Cutting off any possibility for life beyond its mechanics strikes me as the parochial view, not a curiosity that there might be more to it, IMO.
(2017-09-04, 09:00 PM)Leuders Wrote: My own take on this is that if people realise death is the end and embrace it then life will be seen as more precious to them, for example they will realise that it only comes once to each person therefore they will appreciate it more, it is more special. You will try and achieve more in your life and appreciate the one life that you have.
A lot of crimes have been linked to peoples belief in an afterlife. Look at those suicidal bombers and terrorists, they do not appreciate life because they think they live forever. I can, to a certain extent, understand the attitude that life is more precious if it is finite. For other people, the idea of life being nothing but a brief material existence that vanishes without a trace upon death can lead them to regard it as meaningless and to idle away their days at unproductive mediocrity, a slow suicide of crude vices, or other unhappy lives. It's not an issue where you're ever likely to get a vast majority of humanity to agree one way or the other.
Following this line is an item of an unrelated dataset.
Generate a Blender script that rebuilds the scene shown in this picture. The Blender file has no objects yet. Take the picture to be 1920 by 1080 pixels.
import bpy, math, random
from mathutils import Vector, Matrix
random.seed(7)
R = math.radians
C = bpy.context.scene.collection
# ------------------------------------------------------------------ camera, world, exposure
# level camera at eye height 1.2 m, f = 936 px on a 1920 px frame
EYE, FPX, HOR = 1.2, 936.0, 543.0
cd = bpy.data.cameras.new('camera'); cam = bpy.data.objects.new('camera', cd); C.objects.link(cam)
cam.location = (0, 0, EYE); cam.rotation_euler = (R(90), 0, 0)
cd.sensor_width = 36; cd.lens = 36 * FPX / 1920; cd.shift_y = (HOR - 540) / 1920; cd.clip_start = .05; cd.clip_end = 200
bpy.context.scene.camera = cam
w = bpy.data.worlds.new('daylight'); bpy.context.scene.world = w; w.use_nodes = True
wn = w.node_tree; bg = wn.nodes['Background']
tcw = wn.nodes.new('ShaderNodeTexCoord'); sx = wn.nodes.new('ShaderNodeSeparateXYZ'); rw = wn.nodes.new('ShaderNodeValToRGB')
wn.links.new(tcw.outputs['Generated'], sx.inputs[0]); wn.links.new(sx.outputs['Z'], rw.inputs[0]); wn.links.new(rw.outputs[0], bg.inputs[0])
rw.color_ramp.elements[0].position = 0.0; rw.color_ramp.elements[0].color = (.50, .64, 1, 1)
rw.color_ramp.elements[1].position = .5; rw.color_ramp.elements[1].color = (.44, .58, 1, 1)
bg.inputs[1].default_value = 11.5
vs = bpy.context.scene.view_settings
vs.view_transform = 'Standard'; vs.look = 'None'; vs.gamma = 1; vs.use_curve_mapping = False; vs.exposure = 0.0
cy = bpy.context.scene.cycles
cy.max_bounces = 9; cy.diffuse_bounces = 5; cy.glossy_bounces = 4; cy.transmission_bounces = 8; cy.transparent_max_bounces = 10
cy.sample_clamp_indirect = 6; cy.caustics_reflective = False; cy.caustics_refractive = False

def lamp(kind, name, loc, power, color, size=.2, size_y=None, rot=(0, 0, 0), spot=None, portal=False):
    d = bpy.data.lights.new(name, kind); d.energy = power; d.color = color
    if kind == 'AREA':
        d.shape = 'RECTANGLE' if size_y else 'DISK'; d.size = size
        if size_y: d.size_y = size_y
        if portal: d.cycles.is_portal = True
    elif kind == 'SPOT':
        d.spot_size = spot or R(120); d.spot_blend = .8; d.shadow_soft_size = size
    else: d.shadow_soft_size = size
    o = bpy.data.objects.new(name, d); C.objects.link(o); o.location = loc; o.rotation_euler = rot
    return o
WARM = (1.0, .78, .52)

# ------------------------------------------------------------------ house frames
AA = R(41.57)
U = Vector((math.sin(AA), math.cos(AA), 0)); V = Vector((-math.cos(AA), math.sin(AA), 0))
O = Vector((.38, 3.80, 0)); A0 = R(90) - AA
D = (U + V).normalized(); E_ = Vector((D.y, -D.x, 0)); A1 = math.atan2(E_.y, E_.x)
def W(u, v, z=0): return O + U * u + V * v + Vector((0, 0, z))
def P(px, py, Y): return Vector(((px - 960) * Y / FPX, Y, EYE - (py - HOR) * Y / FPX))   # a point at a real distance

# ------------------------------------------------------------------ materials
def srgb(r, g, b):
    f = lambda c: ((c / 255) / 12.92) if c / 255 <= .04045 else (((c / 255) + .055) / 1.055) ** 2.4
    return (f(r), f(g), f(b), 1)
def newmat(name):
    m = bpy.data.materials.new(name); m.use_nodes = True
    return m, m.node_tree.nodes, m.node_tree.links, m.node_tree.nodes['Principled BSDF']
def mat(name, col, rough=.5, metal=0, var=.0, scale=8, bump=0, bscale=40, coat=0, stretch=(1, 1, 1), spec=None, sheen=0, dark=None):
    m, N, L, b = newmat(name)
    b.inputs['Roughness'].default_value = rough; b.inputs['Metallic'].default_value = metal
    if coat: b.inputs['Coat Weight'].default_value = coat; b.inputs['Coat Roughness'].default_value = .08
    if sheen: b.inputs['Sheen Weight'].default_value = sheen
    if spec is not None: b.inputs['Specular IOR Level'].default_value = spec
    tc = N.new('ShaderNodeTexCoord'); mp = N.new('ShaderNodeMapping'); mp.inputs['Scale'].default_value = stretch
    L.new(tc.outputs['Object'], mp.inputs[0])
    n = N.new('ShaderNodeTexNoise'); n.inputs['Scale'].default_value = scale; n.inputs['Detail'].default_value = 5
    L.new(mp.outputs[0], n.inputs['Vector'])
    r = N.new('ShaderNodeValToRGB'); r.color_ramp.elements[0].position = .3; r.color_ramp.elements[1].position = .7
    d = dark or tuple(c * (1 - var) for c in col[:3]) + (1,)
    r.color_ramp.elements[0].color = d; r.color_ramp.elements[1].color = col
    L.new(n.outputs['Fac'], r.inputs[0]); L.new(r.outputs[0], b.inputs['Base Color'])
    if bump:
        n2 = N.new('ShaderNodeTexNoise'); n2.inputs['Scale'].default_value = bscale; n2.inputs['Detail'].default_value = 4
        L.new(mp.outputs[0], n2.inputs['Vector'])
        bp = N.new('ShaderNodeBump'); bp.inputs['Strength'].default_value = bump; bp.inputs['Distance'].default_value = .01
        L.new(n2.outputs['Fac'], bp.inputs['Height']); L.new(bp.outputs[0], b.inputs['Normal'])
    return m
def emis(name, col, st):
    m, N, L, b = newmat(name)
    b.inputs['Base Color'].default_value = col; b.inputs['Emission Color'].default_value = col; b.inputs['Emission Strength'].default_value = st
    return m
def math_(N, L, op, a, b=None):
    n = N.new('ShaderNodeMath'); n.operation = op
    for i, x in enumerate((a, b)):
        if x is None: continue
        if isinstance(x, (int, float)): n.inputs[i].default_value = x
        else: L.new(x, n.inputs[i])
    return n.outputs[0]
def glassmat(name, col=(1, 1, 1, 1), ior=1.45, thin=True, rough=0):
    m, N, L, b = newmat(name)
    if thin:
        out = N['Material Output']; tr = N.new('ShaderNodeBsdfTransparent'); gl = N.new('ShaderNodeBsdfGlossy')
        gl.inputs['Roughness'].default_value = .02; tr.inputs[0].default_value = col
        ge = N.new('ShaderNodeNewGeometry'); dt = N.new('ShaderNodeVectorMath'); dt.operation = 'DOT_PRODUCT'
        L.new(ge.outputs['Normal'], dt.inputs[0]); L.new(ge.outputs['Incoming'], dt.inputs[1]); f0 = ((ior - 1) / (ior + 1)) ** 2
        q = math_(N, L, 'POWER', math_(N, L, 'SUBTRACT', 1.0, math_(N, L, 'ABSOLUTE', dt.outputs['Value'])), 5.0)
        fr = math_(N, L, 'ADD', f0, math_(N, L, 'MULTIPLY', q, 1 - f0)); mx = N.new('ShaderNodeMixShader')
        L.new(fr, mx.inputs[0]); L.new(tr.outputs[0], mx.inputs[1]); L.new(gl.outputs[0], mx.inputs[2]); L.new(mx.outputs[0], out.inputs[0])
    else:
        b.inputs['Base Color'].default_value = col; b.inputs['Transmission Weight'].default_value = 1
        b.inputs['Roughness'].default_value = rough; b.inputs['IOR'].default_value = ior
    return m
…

But I think your attempt to blame a belief in an afterlife on certain crimes is overly simplistic. A suicide bomber committed to an extreme sect of a certain religion is one man; there are millions of adherents to that religion who may believe in a hereafter but commit no crimes. As I just said, a certain attitude in the face of annihilation upon death, carried to extremes, can result in amorality and nihilism, but that wouldn't mean the majority of skeptics and atheists had been sold on that idea.
(This post was last modified: 2017-09-05, 01:07 AM by Will.)
(2017-09-04, 07:42 PM)tim Wrote: Sorry, Ipso
I'm lost that's okay though you're not missing anything by it. however... never explain a joke
(This post was last modified: 2017-09-05, 01:48 AM by iPsoFacTo.)
It always bugged me when many of the well known atheist types say things like this more or less, "i am not afraid that death is the end of my existence. the world is so rich in scientific wonder, that my brief time alive is totally enriched by it all".... sounds to me like they be whistling past the graveyard, lol
(This post was last modified: 2017-09-05, 02:16 AM by iPsoFacTo.)